Exercise aim -
Give back the full material, exactly as it reads.

* * *

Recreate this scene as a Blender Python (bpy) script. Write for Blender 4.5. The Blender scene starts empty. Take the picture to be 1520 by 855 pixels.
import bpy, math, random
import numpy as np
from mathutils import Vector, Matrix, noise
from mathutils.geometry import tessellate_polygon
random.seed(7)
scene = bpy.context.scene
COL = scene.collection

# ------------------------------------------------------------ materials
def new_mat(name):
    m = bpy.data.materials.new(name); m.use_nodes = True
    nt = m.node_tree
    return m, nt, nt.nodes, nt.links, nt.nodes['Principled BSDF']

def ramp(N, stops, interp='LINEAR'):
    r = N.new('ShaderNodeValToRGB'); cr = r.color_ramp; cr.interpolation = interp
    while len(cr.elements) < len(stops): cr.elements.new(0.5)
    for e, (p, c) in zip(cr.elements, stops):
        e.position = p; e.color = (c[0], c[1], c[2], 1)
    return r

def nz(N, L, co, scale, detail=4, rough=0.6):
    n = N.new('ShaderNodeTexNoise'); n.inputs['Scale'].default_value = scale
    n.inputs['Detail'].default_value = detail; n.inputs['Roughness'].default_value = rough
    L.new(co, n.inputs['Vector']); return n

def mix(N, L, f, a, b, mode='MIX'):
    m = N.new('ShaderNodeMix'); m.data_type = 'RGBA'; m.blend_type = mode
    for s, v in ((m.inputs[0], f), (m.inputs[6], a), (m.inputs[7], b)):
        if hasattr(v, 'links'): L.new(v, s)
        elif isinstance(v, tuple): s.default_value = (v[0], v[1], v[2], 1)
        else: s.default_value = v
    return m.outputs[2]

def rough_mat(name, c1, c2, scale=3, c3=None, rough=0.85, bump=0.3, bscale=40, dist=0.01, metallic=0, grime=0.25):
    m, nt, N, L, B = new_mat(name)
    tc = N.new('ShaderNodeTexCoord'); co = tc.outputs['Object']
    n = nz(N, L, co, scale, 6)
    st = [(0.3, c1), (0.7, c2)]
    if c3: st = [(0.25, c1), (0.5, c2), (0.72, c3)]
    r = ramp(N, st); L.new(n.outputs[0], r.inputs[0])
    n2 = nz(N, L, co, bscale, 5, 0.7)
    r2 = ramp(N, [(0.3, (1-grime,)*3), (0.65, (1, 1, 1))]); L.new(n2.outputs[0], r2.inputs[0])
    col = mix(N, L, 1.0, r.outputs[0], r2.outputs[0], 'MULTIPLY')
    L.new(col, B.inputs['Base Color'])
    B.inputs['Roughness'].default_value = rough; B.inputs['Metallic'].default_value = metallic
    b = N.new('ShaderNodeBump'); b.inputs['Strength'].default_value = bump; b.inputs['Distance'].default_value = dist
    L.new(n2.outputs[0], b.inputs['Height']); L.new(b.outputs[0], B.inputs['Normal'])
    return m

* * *

Exercise result -
Recreate this scene as a Blender Python (bpy) script. Write for Blender 4.5. The Blender scene starts empty. Take the picture to be 1520 by 855 pixels.
import bpy, math, random
import numpy as np
from mathutils import Vector, Matrix, noise
from mathutils.geometry import tessellate_polygon
random.seed(7)
scene = bpy.context.scene
COL = scene.collection

# ------------------------------------------------------------ materials
def new_mat(name):
    m = bpy.data.materials.new(name); m.use_nodes = True
    nt = m.node_tree
    return m, nt, nt.nodes, nt.links, nt.nodes['Principled BSDF']

def ramp(N, stops, interp='LINEAR'):
    r = N.new('ShaderNodeValToRGB'); cr = r.color_ramp; cr.interpolation = interp
    while len(cr.elements) < len(stops): cr.elements.new(0.5)
    for e, (p, c) in zip(cr.elements, stops):
        e.position = p; e.color = (c[0], c[1], c[2], 1)
    return r

def nz(N, L, co, scale, detail=4, rough=0.6):
    n = N.new('ShaderNodeTexNoise'); n.inputs['Scale'].default_value = scale
    n.inputs['Detail'].default_value = detail; n.inputs['Roughness'].default_value = rough
    L.new(co, n.inputs['Vector']); return n

def mix(N, L, f, a, b, mode='MIX'):
    m = N.new('ShaderNodeMix'); m.data_type = 'RGBA'; m.blend_type = mode
    for s, v in ((m.inputs[0], f), (m.inputs[6], a), (m.inputs[7], b)):
        if hasattr(v, 'links'): L.new(v, s)
        elif isinstance(v, tuple): s.default_value = (v[0], v[1], v[2], 1)
        else: s.default_value = v
    return m.outputs[2]

def rough_mat(name, c1, c2, scale=3, c3=None, rough=0.85, bump=0.3, bscale=40, dist=0.01, metallic=0, grime=0.25):
    m, nt, N, L, B = new_mat(name)
    tc = N.new('ShaderNodeTexCoord'); co = tc.outputs['Object']
    n = nz(N, L, co, scale, 6)
    st = [(0.3, c1), (0.7, c2)]
    if c3: st = [(0.25, c1), (0.5, c2), (0.72, c3)]
    r = ramp(N, st); L.new(n.outputs[0], r.inputs[0])
    n2 = nz(N, L, co, bscale, 5, 0.7)
    r2 = ramp(N, [(0.3, (1-grime,)*3), (0.65, (1, 1, 1))]); L.new(n2.outputs[0], r2.inputs[0])
    col = mix(N, L, 1.0, r.outputs[0], r2.outputs[0], 'MULTIPLY')
    L.new(col, B.inputs['Base Color'])
    B.inputs['Roughness'].default_value = rough; B.inputs['Metallic'].default_value = metallic
    b = N.new('ShaderNodeBump'); b.inputs['Strength'].default_value = bump; b.inputs['Distance'].default_value = dist
    L.new(n2.outputs[0], b.inputs['Height']); L.new(b.outputs[0], B.inputs['Normal'])
    return m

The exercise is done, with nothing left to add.